Having done more than a little deep reading on the topic...
The tradition of lynching was a way for southern Democrats to get around Radical Republican courts which would hold the line on burden of proof (or sometimes artificially inflate it) in a sort of 19th-century affirmative action.
Most lynching was basically extrajudicial community justice.
However, as with any such movement, the most enthusiastic participants were often in it for the crusade rather than the community. The class-and-race warriors who were happy to execute blacks on a rumor because it gave access to property and helped bust up community solidarity after the Republicans lost power in the south in the late 19th century.
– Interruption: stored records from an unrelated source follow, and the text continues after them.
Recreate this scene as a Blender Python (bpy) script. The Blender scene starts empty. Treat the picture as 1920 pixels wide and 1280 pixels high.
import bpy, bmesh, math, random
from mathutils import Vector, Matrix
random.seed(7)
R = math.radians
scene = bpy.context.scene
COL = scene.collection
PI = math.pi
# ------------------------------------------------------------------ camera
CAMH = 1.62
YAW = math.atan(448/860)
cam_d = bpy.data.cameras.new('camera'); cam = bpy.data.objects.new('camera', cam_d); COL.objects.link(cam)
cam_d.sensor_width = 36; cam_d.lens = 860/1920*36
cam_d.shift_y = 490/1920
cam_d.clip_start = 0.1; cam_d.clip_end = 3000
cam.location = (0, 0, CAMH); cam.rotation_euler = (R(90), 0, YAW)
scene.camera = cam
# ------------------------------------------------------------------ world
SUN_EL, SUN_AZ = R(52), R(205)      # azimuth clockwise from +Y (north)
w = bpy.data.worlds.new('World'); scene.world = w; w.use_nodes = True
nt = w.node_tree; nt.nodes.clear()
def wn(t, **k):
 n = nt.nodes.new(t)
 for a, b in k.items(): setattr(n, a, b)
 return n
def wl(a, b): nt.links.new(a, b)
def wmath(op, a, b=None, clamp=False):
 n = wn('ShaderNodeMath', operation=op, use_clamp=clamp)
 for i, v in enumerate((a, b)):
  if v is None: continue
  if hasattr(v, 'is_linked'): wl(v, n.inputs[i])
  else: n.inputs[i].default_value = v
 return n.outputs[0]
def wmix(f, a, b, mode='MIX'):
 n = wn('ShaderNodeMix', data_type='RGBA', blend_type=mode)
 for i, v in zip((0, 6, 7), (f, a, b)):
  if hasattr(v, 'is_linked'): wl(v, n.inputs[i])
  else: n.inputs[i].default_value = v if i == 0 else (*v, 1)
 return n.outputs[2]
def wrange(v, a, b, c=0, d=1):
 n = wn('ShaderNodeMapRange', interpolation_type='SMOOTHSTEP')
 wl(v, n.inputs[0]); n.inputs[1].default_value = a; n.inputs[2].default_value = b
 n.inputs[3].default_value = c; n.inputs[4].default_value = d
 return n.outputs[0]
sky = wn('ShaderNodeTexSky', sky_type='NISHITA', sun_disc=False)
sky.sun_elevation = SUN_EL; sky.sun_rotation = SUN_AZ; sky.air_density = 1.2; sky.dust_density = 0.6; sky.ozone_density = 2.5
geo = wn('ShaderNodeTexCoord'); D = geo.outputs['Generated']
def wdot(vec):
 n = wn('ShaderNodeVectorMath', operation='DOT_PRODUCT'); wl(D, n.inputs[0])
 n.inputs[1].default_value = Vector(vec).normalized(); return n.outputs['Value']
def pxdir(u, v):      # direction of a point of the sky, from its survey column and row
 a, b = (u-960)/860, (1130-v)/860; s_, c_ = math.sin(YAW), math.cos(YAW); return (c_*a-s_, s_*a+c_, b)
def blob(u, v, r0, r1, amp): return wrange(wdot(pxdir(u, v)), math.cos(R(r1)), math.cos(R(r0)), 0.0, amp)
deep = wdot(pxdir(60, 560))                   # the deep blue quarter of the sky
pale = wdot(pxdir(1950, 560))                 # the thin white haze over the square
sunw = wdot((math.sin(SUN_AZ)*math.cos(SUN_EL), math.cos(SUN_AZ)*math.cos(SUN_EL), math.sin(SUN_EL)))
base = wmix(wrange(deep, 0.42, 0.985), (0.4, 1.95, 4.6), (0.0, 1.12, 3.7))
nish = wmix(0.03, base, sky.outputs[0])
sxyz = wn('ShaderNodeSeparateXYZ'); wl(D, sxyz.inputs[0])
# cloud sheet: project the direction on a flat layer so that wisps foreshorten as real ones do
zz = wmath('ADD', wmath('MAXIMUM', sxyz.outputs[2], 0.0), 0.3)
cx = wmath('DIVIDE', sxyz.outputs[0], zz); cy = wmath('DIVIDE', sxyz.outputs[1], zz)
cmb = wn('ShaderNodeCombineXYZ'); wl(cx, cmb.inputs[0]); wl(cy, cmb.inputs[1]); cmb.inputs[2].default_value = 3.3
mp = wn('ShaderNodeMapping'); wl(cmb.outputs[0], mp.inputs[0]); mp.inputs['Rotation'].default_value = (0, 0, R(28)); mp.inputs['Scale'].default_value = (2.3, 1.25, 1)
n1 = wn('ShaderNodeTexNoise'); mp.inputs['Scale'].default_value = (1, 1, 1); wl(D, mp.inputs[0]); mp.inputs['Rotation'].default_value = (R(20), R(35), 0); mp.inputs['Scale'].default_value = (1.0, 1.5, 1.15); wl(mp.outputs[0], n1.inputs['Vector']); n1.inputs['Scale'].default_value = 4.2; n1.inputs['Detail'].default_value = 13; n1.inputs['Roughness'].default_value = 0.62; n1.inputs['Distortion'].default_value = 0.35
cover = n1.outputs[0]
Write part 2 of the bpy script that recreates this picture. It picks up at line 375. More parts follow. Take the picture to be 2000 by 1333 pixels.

There was a protracted race war in the south from the 1860s through the 1960s, financed by the Federal government backing first one side, then another, in the interest of keeping the South from re-emerging as a viable power block against the Yankee victory in the civil war. The legacy of this among lower-class blacks across the country is the closed, unthinking, tribal, and violent attitudes you see on display in the Karamelo issue and its post-trial scream-fest.
The problem was really never the "whites" or the "blacks," -- blacks and whites were both pawns in a power game being played several levels higher, and the facts on the ground have always been much more complicated and less flattering to partisan vanities than anyone involved can afford to admit.
Now, of course, we get to live in the aftermath of that century-long color revolution conducted on our own soil by our own government, and there's no really good solve for all the problems that were created in the meantime.